L'affaire Gesualdo


di Vincenzo Sanfilippo - Teatro di Pagani - Pagani 2004







L’affaire Gesualdo di Antonio Vaccaro:

prima nazionale a Pagani con la regia di Raffaele Aufiero

Con questa piece messa in scena dal gruppo teatrale "La locandina" si è chiusa una straordinaria tre giorni culturale a Pagani che ha assistito nel suo momento clou alla partecipazione di Dominique Lapierre, autore de La città della gioia, vincitore del Premio Internazionale di Letteratura Religiosa indetto dall’Associazione ex Consiglieri Comunali di Pagani.

Con L’affaire Gesualdo abbiamo assistito ad un dramma storico, del quale troviamo utile occuparci, offrendo un riscontro ad accadimenti di notevole spessore culturale. Il testo di Antonio Vaccaro, che abbiamo avuto modo di leggere prima dello spettacolo, narra, con appropriata e tracimante scrittura scenica, le grifagne arringhe di un processo vessatorio riproposto tra la beffa e la tragedia con la perfidia di un linguaggio "barocco in senso forense" che sovrappone inganno ad inganno, l’inganno della tacitazione di un processo, che s’intuisce subito scontato, all’inganno ottico dell’apparenza fantasmatica "incarnato in uno spettro" che si manifesta come presenza inquietante. 

Il dramma ripercorre l’efferato duplice omicidio compiuto da Carlo Gesualdo Principe di Venosa nell’anno 1590 nelle stanze del Palazzo Sansevero a Napoli, scenicamente visualizzate da specchiere barocche concepite dallo scenografo non come arredo di un interno ma come ricreazione di un clima storico, di un’atmosfera psicologica tale da assumere un valore espressivo autonomo in funzione psichica. Vittime la moglie del Gesualdo Maria D’Avalos e il di lei amante, nobiluomo della famiglia Carafa. Ma il dramma al quale abbiamo assistito da compiaciuti spettatori non è stato quello che ci ha opposto la perdita di due vite umane per mano di sicari ingaggiati da un potente, quanto quello che ci ha svelato i complessi meccanismi della "giustizia" all’epoca del Viceregno. Come cioè questa giustizia riesce a far transitare l’episodio tragico non verso la colpevolezza di mandante ed esecutori quanto verso una legittimità dell’azione in conformità dell’applicazione di un codice garantista elaborato per sé dalla classe al potere.

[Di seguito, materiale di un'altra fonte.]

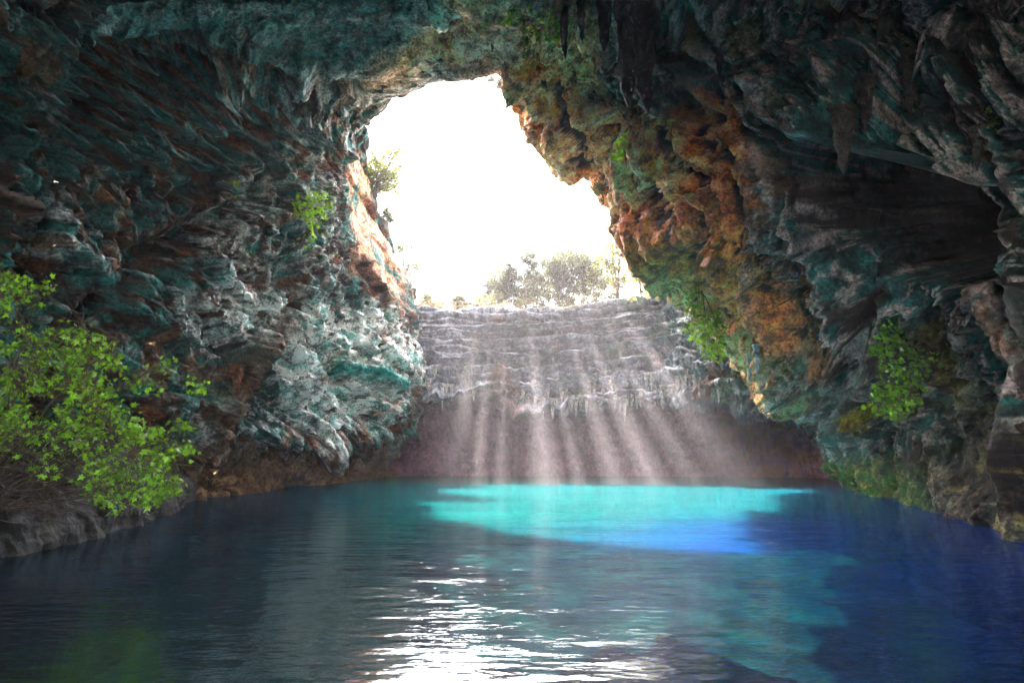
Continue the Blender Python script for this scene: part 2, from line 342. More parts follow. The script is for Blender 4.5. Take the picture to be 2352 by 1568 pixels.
cL = mixc(cL, BROWN * .9, line([(655, 740), (560, 850), (470, 1010)], 34) * .8)
cL = mixc(cL, C(.0, .34, .29), line([(770, 835), (860, 862), (930, 885)], 13, .2) * .95)
cC = mixc(C(.035, .16, .155) * ones, C(.13, .22, .22), sst(-.1, .4, n2 + .6 * n3)); 
cC = mixc(cC, mixc(C(.95, .55, .32) * ones, C(.92, .74, .58), sst(-.1, .3, n1)), sst(840, 1000, Uw + .9 * (V_ - 100)))
cC = mixc(cC, RUST, sst(.2, .45, n2 + .3 * n1) * sst(1000, 1060, Uw) * .8)
cC = mixc(cC, C(.16, .22, .24), line([(850, 240), (950, 200), (1060, 175), (1150, 165)], 22) * .75)
cR = mixc(DBROWN * ones, DTEAL, sst(-.15, .2, n1 + .3 * n4)); cR = mixc(cR, TEAL * 1.1, sst(-.08, .25, n2 + .3 * n4 + .3 * blob(1780, 200, 330, 260)))
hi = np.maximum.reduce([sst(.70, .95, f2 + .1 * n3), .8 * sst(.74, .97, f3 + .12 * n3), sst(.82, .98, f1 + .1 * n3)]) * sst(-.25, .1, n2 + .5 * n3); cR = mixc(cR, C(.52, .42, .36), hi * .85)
cR = mixc(cR, C(.17, .15, .03), sst(.2, .45, fbm(G, .4, 3, 161)) * .6)
tb = np.clip(sst(.36, .20, RR + .14 * wz + .05 * n2) * sst(27, 25.3, TT) + blob(1620, 330, 120, 150, 20) + blob(1290, 150, 130, 200), 0, 1)
tb *= 1 - blob(1760, 60, 330, 190)
cT = mixc(C(.96, .49, .25) * ones, C(.97, .70, .45), sst(.0, .35, n2 + .5 * n3)); cT = mixc(cT, C(.72, .25, .09), sst(.02, .26, n1 * .7 + n2 * .8 - .8 * crest + .18 * sst(1350, 1500, U)))
cT = mixc(cT, C(.82, .31, .13), sst(21.5, 23.2, TT) * sst(.06, .12, RR + .03 * n2) * .85)
cT = mixc(cT, C(.42, .15, .06), sst(21.6, 22.4, TT) * sst(24.9, 24.2, TT) * sst(-.2, .1, n2) * .85)
cT = mixc(cT, DBROWN, sst(.14, .4, -crest2 - crest + .3 * n3)); cR = mixc(cR, cT, tb)
rib = sst(.085, .05, np.abs(RR - .045) + .02 * n2 + .02 * n3) * sst(23.6, 24.6, TT) * sst(28.2, 27.2, TT)

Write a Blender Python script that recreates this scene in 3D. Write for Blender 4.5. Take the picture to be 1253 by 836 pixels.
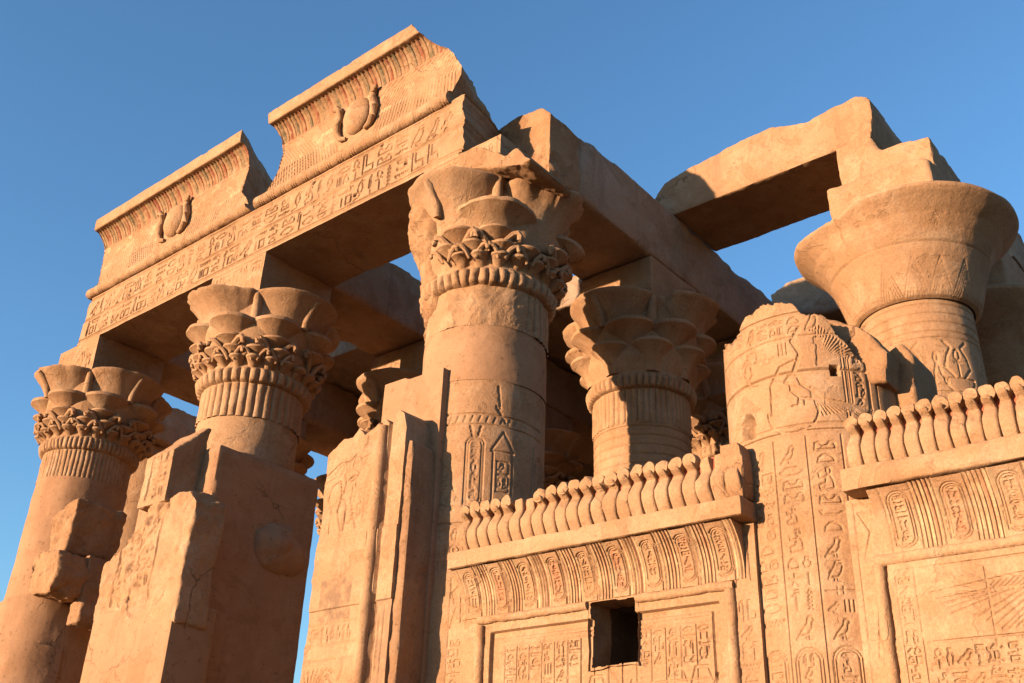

Pertanto la regia di Raffaele Aufiero ha riproposto una lettura sobria e in linea con i canoni del realismo rappresentativo, senza nulla concedere ad un’elaborazione concettuale che pieghi personaggi e vicende verso interpretazioni di tipo surreale o espressionistico. Il processo è un affaire, cioè un imbroglio ai danni della giustizia stessa che lo ha proposto, e questo imbroglio perciò, mentore un Leonardo Sciascia disincantato e a volte crudele, è stato svelato nello spessore e nella valenza della sua "crudeltà" concependolo addirittura come protagonista della storia. Una storia della quale tutti gli altri personaggi non sono che coprotagonisti e comparse. Nessun "ad effetto" dunque ha sollecitato la fantasia della regia impegnata a cogliere la suggestione della parola che promana da questa inquietante vicenda, pura e spietata, vestita tuttavia degli abiti di riconoscibilità umana, di spessore psicologico, e nessuna indulgenza allo psicologismo interpretativo neppure da parte dei bravissimi attori (Rosaria Cuomo, Valeria De Pascale, Antonio De Vivo, Renato Giordano, Marco Pepe, Franco Pinto e Raffaele Tortora) che hanno saputo restituire un dramma tesissimo senza cedere alla suggestione del "bel recitare", contribuendo a riproporre non solo le suggestioni di un’epoca, ma anche i viluppi emotivi di una società al tempo stesso corrotta e corruttrice.